Regular domain of a smooth manifold:topological boundary coincides with manifold boundary.

Question

Here is proposition 5.46 in John Lee's Introduction to Smooth Manifolds:

Proposition 5.46 Suppose $M$ is a smooth manifold without boundary and $D \subseteq M$ is a regular domain. The topological interior and boundary of $D$ are equal to its manifold interior and boundary, respectively.

Here a regular domain of a smooth manifold without boundary is a properly embedded codimension-$0$ submanifold with boundary.

And here is the first part of the proof:

Suppose $p \in D$ is a arbitrary. If $p$ is in the manifold boundary of $D$, Theorem 4.15 shows that there exist a smooth boundary chart $(U,\varphi)$ for $D$ centered at $p$ and a smooth chart $(V,\varphi)$ for $M$ centered at $p$ in which $F$ has the coordinate representation $F(x^1,...x^n)=(x^1,...x^n)$, where $n$= dim$M$=dim$D$. Since $D$ has the subspace topology, $U=D \cap W$ for some open subset $W \subseteq M$, so $V_0=V \cap W$ is a neighborhood of $p$ in $M$ such that $V_0 \cap D$ consists of all the points in$V_0$ whose $x^n$ coordinate is nonnegative. Thus every neighborhood of$p$ intersects both $D$ and $M\backslash D$, so $p$ is in the topological boundary of $D$.

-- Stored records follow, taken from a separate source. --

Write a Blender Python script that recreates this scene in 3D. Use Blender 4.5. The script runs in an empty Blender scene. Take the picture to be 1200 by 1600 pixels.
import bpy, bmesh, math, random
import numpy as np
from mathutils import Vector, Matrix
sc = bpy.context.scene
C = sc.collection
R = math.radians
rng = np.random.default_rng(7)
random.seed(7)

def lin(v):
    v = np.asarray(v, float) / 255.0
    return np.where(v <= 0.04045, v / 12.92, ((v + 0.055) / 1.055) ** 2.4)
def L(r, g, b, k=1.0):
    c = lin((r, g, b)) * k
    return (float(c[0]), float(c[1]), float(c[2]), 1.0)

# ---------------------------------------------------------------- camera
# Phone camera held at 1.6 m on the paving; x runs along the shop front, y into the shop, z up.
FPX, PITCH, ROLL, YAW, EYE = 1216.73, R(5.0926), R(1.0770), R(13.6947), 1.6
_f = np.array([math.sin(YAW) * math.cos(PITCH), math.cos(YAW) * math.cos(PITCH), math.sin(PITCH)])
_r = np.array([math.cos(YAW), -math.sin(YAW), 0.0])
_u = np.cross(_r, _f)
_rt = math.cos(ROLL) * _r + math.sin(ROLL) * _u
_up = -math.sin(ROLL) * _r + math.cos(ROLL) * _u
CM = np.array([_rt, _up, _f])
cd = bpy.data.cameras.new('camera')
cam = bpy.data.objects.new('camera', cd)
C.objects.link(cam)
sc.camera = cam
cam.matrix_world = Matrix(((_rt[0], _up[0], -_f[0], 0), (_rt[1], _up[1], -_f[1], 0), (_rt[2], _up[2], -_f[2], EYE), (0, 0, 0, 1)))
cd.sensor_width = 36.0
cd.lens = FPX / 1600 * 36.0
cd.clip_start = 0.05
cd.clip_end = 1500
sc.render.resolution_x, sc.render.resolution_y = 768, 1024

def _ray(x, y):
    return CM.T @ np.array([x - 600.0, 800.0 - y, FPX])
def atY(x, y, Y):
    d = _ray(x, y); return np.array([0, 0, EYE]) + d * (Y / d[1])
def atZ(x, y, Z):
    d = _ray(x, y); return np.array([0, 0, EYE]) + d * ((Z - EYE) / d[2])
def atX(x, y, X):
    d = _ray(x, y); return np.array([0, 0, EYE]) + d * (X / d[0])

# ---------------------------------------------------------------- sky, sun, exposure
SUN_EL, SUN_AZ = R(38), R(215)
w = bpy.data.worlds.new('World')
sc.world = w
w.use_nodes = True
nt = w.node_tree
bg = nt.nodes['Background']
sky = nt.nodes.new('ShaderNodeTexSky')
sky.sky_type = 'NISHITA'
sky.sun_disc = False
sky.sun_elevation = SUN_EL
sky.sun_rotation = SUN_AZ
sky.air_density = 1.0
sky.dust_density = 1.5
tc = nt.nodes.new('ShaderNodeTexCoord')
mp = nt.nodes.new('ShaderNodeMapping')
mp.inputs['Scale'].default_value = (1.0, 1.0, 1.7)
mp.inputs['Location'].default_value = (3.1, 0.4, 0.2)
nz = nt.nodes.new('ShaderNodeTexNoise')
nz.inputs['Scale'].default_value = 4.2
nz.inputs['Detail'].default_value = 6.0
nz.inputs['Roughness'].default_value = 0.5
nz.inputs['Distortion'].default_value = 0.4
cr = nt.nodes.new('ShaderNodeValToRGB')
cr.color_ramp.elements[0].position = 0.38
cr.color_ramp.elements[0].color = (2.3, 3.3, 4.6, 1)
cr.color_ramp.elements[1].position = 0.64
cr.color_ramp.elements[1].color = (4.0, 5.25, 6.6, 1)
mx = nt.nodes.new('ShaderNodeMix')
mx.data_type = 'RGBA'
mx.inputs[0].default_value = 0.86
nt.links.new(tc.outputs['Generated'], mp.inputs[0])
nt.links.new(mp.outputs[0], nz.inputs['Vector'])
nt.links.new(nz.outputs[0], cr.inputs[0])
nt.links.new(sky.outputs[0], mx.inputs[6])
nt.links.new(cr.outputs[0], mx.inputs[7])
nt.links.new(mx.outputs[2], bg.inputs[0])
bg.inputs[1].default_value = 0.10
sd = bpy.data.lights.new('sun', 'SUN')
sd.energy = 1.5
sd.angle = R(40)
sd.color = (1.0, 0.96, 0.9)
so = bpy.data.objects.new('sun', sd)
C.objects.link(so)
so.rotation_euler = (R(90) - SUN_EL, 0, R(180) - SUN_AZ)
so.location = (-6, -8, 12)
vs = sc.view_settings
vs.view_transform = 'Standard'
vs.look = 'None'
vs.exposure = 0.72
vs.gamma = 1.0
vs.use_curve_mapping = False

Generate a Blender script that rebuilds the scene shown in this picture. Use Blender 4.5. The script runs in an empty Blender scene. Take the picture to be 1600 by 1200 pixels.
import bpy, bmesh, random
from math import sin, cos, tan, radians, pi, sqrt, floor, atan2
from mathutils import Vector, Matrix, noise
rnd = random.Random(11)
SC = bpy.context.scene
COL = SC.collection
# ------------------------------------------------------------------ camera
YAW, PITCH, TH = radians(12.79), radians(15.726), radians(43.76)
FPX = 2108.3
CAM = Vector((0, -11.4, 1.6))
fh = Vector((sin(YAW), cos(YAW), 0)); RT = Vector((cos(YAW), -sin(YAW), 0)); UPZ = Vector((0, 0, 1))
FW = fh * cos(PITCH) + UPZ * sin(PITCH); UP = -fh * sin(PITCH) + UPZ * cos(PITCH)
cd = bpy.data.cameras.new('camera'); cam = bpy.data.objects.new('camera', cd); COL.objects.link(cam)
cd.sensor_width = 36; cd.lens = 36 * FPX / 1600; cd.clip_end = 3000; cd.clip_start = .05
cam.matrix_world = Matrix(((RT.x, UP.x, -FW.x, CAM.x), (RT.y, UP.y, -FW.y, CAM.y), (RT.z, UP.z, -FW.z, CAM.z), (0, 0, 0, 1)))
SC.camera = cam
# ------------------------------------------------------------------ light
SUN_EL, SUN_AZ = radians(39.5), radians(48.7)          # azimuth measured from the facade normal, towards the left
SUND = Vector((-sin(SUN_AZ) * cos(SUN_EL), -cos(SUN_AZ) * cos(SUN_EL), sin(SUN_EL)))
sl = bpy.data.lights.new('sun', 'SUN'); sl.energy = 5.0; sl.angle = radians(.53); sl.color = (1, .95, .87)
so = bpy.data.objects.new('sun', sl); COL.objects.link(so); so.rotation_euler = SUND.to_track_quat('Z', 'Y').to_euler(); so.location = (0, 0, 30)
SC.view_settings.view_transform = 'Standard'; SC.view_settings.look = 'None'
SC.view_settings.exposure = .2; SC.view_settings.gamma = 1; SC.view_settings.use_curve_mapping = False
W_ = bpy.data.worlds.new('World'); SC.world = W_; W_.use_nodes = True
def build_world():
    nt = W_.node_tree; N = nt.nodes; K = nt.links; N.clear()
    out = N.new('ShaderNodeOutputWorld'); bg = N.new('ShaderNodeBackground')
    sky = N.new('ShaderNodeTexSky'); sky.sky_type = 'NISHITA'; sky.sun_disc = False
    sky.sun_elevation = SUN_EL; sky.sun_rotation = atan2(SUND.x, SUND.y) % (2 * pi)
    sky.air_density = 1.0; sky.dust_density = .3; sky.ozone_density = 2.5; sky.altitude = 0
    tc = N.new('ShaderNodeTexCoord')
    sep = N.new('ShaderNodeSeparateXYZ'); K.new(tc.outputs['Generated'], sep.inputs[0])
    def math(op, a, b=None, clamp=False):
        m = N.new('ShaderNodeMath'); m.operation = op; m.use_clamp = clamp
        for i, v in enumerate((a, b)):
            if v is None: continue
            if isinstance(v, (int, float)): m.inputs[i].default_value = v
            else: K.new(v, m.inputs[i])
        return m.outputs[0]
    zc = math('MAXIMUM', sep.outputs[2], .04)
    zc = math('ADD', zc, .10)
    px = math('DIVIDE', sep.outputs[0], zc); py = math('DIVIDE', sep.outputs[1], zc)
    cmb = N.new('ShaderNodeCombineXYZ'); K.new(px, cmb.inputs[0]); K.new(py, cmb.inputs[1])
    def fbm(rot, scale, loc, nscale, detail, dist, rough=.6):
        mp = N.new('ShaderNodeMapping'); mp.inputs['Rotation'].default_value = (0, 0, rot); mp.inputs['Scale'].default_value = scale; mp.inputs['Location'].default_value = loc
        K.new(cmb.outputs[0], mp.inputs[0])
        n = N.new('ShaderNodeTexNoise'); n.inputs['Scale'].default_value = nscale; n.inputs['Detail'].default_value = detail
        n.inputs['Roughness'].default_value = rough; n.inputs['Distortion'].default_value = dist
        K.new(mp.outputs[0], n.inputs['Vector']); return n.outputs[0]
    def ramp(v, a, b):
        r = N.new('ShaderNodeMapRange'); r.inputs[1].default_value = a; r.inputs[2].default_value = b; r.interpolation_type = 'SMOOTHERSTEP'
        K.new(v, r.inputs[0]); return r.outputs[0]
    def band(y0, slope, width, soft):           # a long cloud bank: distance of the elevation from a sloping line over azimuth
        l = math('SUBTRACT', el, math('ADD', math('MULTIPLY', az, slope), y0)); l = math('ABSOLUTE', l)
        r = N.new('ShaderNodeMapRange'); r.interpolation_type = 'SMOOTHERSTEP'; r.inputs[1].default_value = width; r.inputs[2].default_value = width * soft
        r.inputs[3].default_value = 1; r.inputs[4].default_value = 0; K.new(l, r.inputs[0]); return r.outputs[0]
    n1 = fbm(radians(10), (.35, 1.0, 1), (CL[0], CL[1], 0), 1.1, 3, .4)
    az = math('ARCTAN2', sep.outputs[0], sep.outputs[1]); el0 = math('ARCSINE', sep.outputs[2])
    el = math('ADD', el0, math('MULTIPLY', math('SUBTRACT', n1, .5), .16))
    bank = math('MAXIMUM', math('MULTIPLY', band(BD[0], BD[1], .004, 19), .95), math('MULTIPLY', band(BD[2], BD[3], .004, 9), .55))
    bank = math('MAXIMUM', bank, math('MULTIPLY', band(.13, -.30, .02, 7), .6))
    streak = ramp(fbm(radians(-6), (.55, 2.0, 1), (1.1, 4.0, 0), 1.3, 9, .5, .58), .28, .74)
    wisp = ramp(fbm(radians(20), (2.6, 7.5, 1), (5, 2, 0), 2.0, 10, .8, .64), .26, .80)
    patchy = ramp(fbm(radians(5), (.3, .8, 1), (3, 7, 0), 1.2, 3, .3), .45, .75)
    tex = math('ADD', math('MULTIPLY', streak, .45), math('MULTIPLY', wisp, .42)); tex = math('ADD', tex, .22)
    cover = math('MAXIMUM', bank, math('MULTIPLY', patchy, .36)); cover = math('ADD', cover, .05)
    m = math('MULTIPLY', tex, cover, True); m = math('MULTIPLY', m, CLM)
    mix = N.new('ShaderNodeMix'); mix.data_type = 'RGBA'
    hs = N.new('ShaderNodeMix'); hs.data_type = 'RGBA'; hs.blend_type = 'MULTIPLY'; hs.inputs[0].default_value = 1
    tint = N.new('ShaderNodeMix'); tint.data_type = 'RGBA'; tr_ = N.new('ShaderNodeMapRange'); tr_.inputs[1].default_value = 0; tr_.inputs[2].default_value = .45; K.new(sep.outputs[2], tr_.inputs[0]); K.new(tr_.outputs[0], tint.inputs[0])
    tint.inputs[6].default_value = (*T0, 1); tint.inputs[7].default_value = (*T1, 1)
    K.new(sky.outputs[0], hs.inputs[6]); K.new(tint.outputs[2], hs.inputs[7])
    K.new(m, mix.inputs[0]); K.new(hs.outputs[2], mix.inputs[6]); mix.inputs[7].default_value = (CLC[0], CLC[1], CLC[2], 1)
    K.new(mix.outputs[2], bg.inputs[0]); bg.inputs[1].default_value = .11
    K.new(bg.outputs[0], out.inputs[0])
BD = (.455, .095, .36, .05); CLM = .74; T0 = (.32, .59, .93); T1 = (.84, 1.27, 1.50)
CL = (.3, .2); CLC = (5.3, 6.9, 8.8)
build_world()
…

I use the bold font in the step I'm stuck in. I couldn't understand why $V_0$ chosen in this way has the property stated in the proof. I feel it's possible for some points in $V_0 \backslash U$ to be mapped into $\mathbb{R^n}$ with nonnegative coordinate, as long as the "shape" of $V_0 \backslash U$ is weird enough....

Could you give me some hint about this step? Thanks in advance.

Answer 1

I agree with Jeff Rubin's answer, but I think it can be simplified. We'll replace consists of all the points with consists of points. It is true that every point in $V_0\cap D$ has nonnegative $x^n$ coordinate. Since $x^n(p)=0$, every open neighborhood of $p$ must contain some point $q\in V_0$ with $x^n(q)<0.$ Then $q\not\in D$. Therefore $p$ is not in the topological interior of $D$. Since $p\in D$, it must be in the topological boundary of $D$.

Answer 2

First, I hope you know that the errata for the book has the proof starting out with "Let $F\colon D\hookrightarrow M$ denote the inclusion map.

I can't prove the statement in bold exactly as is given, but I can prove that any point in $V_0\cap D$ has nonnegative $x^n$ coordinate, and I'll show at the end that that's all we need to prove the last sentence quoted in the question.

First, since $V_0=V\cap W$, when we talk about the coordinates of a point $q\in V_0$ we are talking about $\psi(q)^n$. Part of Theorem 4.15 states that $U=F(U)\subseteq V$. Writing out the coordinate representation of $F$ in detail \begin{equation} (\psi\circ\phi^{-1})(x^1,\dots,x^n) =(\psi\circ F\circ\phi^{-1})(x^1,\dots,x^n) =(x^1,\dots,x^n) \end{equation} for all $(x^1,\dots,x^n)\in\phi(U)$, so $\psi\circ\phi^{-1}$ is the identity on $\phi(U)$. Then since $U\subseteq V$, we have that $\psi|_U=\phi$. Since $\phi(U)$ is open in $\mathbb{H}^n$, this implies $\psi(q)^n=\phi(q)^n\geq 0$ for all $q\in U$. We then note that $$V_0\cap D=V\cap W\cap D=V\cap U=U.$$ This shows that $V_0\cap D$ consists of points of $V_0$ whose $n$-th coordinate is nonnegative.

As to the last sentence, suppose $A$ is a neighborhood of $p$ in $M$. Then $p\in A\cap D\neq\varnothing$. $V_0$ is a neighborhood of $p$ in $M$, hence $V_0\cap A$ is also. $\psi\colon V\to\psi(V)\text{ open}\subseteq\mathbb{R}^n$ is a homeomorphism and $V_0\cap A$ is open in $V$, so $0=\psi(p)\in\psi(V_0\cap A)$ which is open in $\psi(V)$ and therefore also in $\mathbb{R}^n$, so $(0,\dots,0,-\epsilon/2)\in B_\epsilon(0)\subseteq\psi(V_0\cap A)$ for some $\epsilon>0$, whence $$q=\psi^{-1}(0,\dots,0,-\epsilon/2)\in V_0\cap A.$$ If $q$ were in $D$, then $q\in V_0\cap D$ so $\psi(q)^n\geq 0$, a contradiction. So $q\in A\cap(M\setminus D)$.